» SET EXERCISE
Transcribe all of the data exactly. Omit the pictures.

» RECORDED INFORMATION

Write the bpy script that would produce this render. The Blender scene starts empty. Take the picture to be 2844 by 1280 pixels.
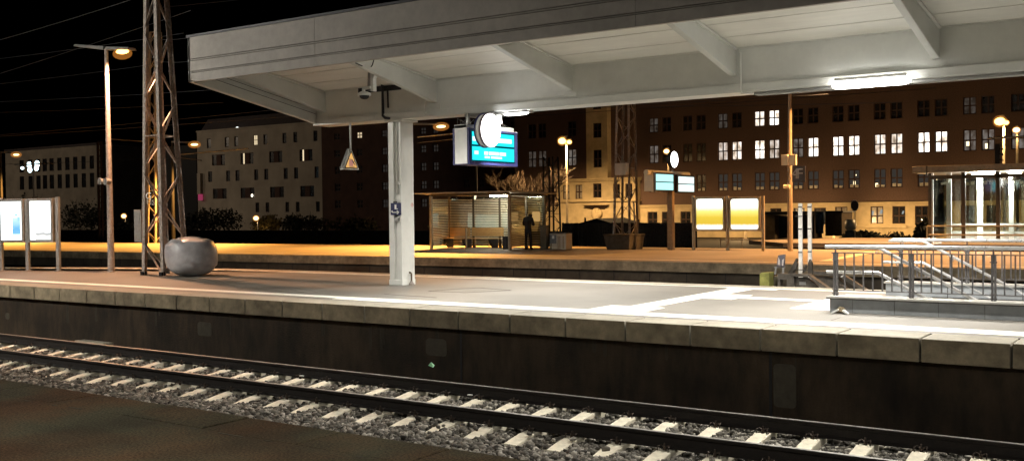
import bpy, math, random
import numpy as np
from mathutils import Vector, Matrix
random.seed(7)
S = bpy.context.scene
C = S.collection
# ------------------------------------------------------------------ camera
EYE = 1.6
F, YAW, PITCH, ROLL = 2849.6, .6013, -.01884, .01078
cy, sy, cp, sp, cr, sr = math.cos(YAW), math.sin(YAW), math.cos(PITCH), math.sin(PITCH), math.cos(ROLL), math.sin(ROLL)
fw = Vector((-sy*cp, cy*cp, sp)); r0 = Vector((cy, sy, 0)); d0 = fw.cross(r0)
RX = cr*r0 + sr*d0; DN = -sr*r0 + cr*d0
def ray(x, y): return RX*((x-1422)/F) + DN*((y-640)/F) + fw
def P(x, y, Y):
    "surveyed point: sight line of the photograph met with the vertical plane at distance Y"
    d = ray(x, y); d = d*(Y/d.y); return Vector((d.x, d.y, d.z+EYE))
def PZ(x, y, z=0.0):
    d = ray(x, y); d = d*((z-EYE)/d.z); return Vector((d.x, d.y, z))
def PX(x, y, X):
    d = ray(x, y); d = d*(X/d.x); return Vector((d.x, d.y, d.z+EYE))
cam = bpy.data.cameras.new('camera'); camo = bpy.data.objects.new('camera', cam); C.objects.link(camo)
up = -DN; bk = -fw
camo.matrix_world = Matrix(((RX.x, up.x, bk.x, 0), (RX.y, up.y, bk.y, 0), (RX.z, up.z, bk.z, EYE), (0, 0, 0, 1)))
cam.sensor_width = 36; cam.lens = F/2844*36; cam.clip_end = 2000; cam.clip_start = .05
S.camera = camo
# ------------------------------------------------------------------ materials
def mat(name, col, rough=.7, metal=0., ns=6., var=.25, bump=0., bs=40., big=.0, bigs=.7, spec=.3, aniso=None, coat=0):
    m = bpy.data.materials.new(name); m.use_nodes = True
    nt = m.node_tree; N = nt.nodes; L = nt.links; b = N['Principled BSDF']
    b.inputs['Roughness'].default_value = rough; b.inputs['Metallic'].default_value = metal
    b.inputs['Specular IOR Level'].default_value = spec
    if coat: b.inputs['Coat Weight'].default_value = coat
    tc = N.new('ShaderNodeTexCoord'); mp = N.new('ShaderNodeMapping'); L.new(tc.outputs['Object'], mp.inputs[0])
    if aniso: mp.inputs['Scale'].default_value = aniso
    no = N.new('ShaderNodeTexNoise'); no.inputs['Scale'].default_value = ns; no.inputs['Detail'].default_value = 6
    no.inputs['Roughness'].default_value = .65
    L.new(mp.outputs[0], no.inputs['Vector'])
    rp = N.new('ShaderNodeValToRGB'); e = rp.color_ramp.elements
    e[0].position = .32; e[1].position = .68
    e[0].color = (*[c*(1-var) for c in col], 1); e[1].color = (*[min(1, c*(1+var)) for c in col], 1)
    L.new(no.outputs['Fac'], rp.inputs[0]); out = rp.outputs[0]
    if big:
        n2 = N.new('ShaderNodeTexNoise'); n2.inputs['Scale'].default_value = bigs; n2.inputs['Detail'].default_value = 5
        L.new(tc.outputs['Object'], n2.inputs['Vector'])
        r2 = N.new('ShaderNodeValToRGB'); q = r2.color_ramp.elements; q[0].position = .35; q[1].position = .62
        q[0].color = (1-big, 1-big, 1-big, 1); q[1].color = (1, 1, 1, 1); L.new(n2.outputs['Fac'], r2.inputs[0])
        mx = N.new('ShaderNodeMix'); mx.data_type = 'RGBA'; mx.blend_type = 'MULTIPLY'; mx.inputs[0].default_value = 1
        L.new(out, mx.inputs[6]); L.new(r2.outputs[0], mx.inputs[7]); out = mx.outputs[2]
    L.new(out, b.inputs['Base Color'])
    rr = N.new('ShaderNodeMapRange'); rr.inputs[3].default_value = max(.02, rough-.12); rr.inputs[4].default_value = min(1, rough+.12)
    L.new(no.outputs['Fac'], rr.inputs[0]); L.new(rr.outputs[0], b.inputs['Roughness'])
    if bump:
        n3 = N.new('ShaderNodeTexNoise'); n3.inputs['Scale'].default_value = bs; n3.inputs['Detail'].default_value = 4
        L.new(tc.outputs['Object'], n3.inputs['Vector'])
        bp = N.new('ShaderNodeBump'); bp.inputs['Strength'].default_value = bump; bp.inputs['Distance'].default_value = .02
        L.new(n3.outputs['Fac'], bp.inputs['Height']); L.new(bp.outputs[0], b.inputs['Normal'])
    return m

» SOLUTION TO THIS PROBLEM
Write the bpy script that would produce this render. The Blender scene starts empty. Take the picture to be 2844 by 1280 pixels.
import bpy, math, random
import numpy as np
from mathutils import Vector, Matrix
random.seed(7)
S = bpy.context.scene
C = S.collection
# ------------------------------------------------------------------ camera
EYE = 1.6
F, YAW, PITCH, ROLL = 2849.6, .6013, -.01884, .01078
cy, sy, cp, sp, cr, sr = math.cos(YAW), math.sin(YAW), math.cos(PITCH), math.sin(PITCH), math.cos(ROLL), math.sin(ROLL)
fw = Vector((-sy*cp, cy*cp, sp)); r0 = Vector((cy, sy, 0)); d0 = fw.cross(r0)
RX = cr*r0 + sr*d0; DN = -sr*r0 + cr*d0
def ray(x, y): return RX*((x-1422)/F) + DN*((y-640)/F) + fw
def P(x, y, Y):
    "surveyed point: sight line of the photograph met with the vertical plane at distance Y"
    d = ray(x, y); d = d*(Y/d.y); return Vector((d.x, d.y, d.z+EYE))
def PZ(x, y, z=0.0):
    d = ray(x, y); d = d*((z-EYE)/d.z); return Vector((d.x, d.y, z))
def PX(x, y, X):
    d = ray(x, y); d = d*(X/d.x); return Vector((d.x, d.y, d.z+EYE))
cam = bpy.data.cameras.new('camera'); camo = bpy.data.objects.new('camera', cam); C.objects.link(camo)
up = -DN; bk = -fw
camo.matrix_world = Matrix(((RX.x, up.x, bk.x, 0), (RX.y, up.y, bk.y, 0), (RX.z, up.z, bk.z, EYE), (0, 0, 0, 1)))
cam.sensor_width = 36; cam.lens = F/2844*36; cam.clip_end = 2000; cam.clip_start = .05
S.camera = camo
# ------------------------------------------------------------------ materials
def mat(name, col, rough=.7, metal=0., ns=6., var=.25, bump=0., bs=40., big=.0, bigs=.7, spec=.3, aniso=None, coat=0):
    m = bpy.data.materials.new(name); m.use_nodes = True
    nt = m.node_tree; N = nt.nodes; L = nt.links; b = N['Principled BSDF']
    b.inputs['Roughness'].default_value = rough; b.inputs['Metallic'].default_value = metal
    b.inputs['Specular IOR Level'].default_value = spec
    if coat: b.inputs['Coat Weight'].default_value = coat
    tc = N.new('ShaderNodeTexCoord'); mp = N.new('ShaderNodeMapping'); L.new(tc.outputs['Object'], mp.inputs[0])
    if aniso: mp.inputs['Scale'].default_value = aniso
    no = N.new('ShaderNodeTexNoise'); no.inputs['Scale'].default_value = ns; no.inputs['Detail'].default_value = 6
    no.inputs['Roughness'].default_value = .65
    L.new(mp.outputs[0], no.inputs['Vector'])
    rp = N.new('ShaderNodeValToRGB'); e = rp.color_ramp.elements
    e[0].position = .32; e[1].position = .68
    e[0].color = (*[c*(1-var) for c in col], 1); e[1].color = (*[min(1, c*(1+var)) for c in col], 1)
    L.new(no.outputs['Fac'], rp.inputs[0]); out = rp.outputs[0]
    if big:
        n2 = N.new('ShaderNodeTexNoise'); n2.inputs['Scale'].default_value = bigs; n2.inputs['Detail'].default_value = 5
        L.new(tc.outputs['Object'], n2.inputs['Vector'])
        r2 = N.new('ShaderNodeValToRGB'); q = r2.color_ramp.elements; q[0].position = .35; q[1].position = .62
        q[0].color = (1-big, 1-big, 1-big, 1); q[1].color = (1, 1, 1, 1); L.new(n2.outputs['Fac'], r2.inputs[0])
        mx = N.new('ShaderNodeMix'); mx.data_type = 'RGBA'; mx.blend_type = 'MULTIPLY'; mx.inputs[0].default_value = 1
        L.new(out, mx.inputs[6]); L.new(r2.outputs[0], mx.inputs[7]); out = mx.outputs[2]
    L.new(out, b.inputs['Base Color'])
    rr = N.new('ShaderNodeMapRange'); rr.inputs[3].default_value = max(.02, rough-.12); rr.inputs[4].default_value = min(1, rough+.12)
    L.new(no.outputs['Fac'], rr.inputs[0]); L.new(rr.outputs[0], b.inputs['Roughness'])
    if bump:
        n3 = N.new('ShaderNodeTexNoise'); n3.inputs['Scale'].default_value = bs; n3.inputs['Detail'].default_value = 4
        L.new(tc.outputs['Object'], n3.inputs['Vector'])
        bp = N.new('ShaderNodeBump'); bp.inputs['Strength'].default_value = bump; bp.inputs['Distance'].default_value = .02
        L.new(n3.outputs['Fac'], bp.inputs['Height']); L.new(bp.outputs[0], b.inputs['Normal'])
    return m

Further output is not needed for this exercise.